__WORK REQUIRED__: Only the lines from the start of the entries through the line with "rad = math.radians" are wanted; please output them exactly.

(Rows from a dataset)

┌──

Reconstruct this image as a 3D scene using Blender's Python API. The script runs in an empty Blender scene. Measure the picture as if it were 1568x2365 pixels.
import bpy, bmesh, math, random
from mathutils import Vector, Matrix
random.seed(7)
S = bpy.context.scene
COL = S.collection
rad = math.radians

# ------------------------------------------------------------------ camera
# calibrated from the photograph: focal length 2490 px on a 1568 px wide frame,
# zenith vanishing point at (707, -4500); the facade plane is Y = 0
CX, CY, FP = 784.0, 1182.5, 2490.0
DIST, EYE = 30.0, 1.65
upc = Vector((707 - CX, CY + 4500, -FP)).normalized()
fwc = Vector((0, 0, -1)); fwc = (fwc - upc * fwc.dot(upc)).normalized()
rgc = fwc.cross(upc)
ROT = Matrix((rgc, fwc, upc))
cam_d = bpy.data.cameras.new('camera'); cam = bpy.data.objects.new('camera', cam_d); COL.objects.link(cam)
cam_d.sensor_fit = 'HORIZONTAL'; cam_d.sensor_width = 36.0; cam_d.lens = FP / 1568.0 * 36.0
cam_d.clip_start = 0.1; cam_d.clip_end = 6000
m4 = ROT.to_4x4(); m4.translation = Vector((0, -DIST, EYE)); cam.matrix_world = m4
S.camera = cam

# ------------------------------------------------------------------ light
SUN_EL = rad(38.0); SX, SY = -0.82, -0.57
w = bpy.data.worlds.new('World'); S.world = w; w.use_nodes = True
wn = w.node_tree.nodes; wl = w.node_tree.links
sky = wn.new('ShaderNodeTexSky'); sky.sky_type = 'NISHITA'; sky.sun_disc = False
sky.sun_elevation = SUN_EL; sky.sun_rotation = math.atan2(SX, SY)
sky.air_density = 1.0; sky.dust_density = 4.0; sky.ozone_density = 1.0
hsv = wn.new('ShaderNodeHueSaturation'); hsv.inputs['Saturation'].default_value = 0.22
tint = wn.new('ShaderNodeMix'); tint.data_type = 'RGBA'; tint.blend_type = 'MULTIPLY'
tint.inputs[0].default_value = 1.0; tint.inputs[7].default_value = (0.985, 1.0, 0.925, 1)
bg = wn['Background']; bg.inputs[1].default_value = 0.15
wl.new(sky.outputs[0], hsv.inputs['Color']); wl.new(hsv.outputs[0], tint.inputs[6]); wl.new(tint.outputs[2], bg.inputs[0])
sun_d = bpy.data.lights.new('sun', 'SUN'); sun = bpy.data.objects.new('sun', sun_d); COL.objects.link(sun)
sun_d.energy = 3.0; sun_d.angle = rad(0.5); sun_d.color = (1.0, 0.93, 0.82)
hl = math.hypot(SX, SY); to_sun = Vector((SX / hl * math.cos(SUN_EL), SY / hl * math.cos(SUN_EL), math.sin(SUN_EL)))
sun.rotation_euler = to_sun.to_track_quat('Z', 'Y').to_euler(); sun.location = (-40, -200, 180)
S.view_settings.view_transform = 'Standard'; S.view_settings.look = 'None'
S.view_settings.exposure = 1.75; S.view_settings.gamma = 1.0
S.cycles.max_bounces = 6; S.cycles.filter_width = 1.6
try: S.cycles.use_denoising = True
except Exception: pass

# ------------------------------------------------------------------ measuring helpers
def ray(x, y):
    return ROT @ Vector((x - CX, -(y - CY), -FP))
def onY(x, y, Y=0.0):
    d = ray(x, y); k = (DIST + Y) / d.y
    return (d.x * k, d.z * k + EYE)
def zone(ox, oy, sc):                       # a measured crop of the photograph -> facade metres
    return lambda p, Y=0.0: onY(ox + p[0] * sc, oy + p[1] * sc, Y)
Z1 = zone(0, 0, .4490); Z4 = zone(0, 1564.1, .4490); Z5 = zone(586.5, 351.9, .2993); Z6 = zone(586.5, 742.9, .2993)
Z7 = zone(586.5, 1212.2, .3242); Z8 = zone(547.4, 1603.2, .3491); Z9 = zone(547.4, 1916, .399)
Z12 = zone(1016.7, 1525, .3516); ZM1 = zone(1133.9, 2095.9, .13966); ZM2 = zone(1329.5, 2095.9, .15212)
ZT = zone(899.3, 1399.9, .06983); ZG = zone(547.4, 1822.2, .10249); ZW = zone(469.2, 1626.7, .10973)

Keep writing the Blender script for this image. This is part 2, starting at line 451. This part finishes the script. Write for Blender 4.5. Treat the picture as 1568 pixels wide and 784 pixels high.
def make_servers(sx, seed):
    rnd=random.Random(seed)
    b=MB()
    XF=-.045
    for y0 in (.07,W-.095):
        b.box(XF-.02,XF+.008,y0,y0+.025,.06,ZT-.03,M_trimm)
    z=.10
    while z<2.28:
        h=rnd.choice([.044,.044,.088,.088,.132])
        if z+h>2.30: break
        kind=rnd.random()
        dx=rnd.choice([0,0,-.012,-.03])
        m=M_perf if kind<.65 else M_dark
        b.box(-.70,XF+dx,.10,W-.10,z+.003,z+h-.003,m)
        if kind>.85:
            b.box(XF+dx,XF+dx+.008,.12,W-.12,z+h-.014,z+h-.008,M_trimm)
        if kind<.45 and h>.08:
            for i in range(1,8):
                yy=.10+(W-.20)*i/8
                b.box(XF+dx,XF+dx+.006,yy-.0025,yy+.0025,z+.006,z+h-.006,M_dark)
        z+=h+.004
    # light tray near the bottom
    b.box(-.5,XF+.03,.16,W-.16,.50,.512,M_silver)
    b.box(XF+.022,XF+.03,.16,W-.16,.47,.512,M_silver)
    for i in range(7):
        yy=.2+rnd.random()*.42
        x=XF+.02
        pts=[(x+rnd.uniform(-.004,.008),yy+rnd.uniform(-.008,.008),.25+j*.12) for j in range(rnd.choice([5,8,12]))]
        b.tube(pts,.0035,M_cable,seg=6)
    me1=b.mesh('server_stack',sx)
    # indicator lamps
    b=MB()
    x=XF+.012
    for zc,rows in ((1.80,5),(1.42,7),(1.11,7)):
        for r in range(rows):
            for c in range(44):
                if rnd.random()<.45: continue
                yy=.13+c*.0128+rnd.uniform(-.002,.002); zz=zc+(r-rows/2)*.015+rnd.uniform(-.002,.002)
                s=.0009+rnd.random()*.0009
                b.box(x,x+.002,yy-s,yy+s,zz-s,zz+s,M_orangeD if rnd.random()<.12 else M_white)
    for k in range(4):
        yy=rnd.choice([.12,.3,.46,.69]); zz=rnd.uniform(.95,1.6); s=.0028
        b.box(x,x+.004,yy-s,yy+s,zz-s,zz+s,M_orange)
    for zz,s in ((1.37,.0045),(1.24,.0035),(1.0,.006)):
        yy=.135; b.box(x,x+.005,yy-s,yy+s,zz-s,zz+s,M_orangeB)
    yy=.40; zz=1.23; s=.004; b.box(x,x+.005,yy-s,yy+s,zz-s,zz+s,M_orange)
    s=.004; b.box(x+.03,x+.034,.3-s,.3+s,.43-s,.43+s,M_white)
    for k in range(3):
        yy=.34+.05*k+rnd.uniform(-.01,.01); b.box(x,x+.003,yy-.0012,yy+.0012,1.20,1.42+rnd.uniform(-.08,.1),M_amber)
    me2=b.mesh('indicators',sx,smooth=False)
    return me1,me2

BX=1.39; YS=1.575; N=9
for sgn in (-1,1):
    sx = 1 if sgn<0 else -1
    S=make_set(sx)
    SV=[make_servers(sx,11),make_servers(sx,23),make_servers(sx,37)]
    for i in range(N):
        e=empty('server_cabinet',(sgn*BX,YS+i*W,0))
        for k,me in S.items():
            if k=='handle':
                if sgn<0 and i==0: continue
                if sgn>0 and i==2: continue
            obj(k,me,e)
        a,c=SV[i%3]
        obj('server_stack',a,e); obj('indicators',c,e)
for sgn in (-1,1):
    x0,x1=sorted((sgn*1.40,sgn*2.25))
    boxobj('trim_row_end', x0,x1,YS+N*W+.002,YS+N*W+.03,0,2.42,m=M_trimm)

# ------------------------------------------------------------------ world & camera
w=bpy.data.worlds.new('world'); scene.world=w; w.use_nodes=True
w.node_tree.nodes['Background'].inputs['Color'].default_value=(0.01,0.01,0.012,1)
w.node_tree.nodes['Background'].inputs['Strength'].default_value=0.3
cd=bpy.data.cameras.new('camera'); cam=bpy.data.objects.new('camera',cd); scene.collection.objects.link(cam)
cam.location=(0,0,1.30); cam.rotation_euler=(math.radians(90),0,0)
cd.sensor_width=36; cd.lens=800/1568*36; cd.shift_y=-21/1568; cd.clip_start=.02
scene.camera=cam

└──

__SOLUTION__:
Reconstruct this image as a 3D scene using Blender's Python API. The script runs in an empty Blender scene. Measure the picture as if it were 1568x2365 pixels.
import bpy, bmesh, math, random
from mathutils import Vector, Matrix
random.seed(7)
S = bpy.context.scene
COL = S.collection
rad = math.radians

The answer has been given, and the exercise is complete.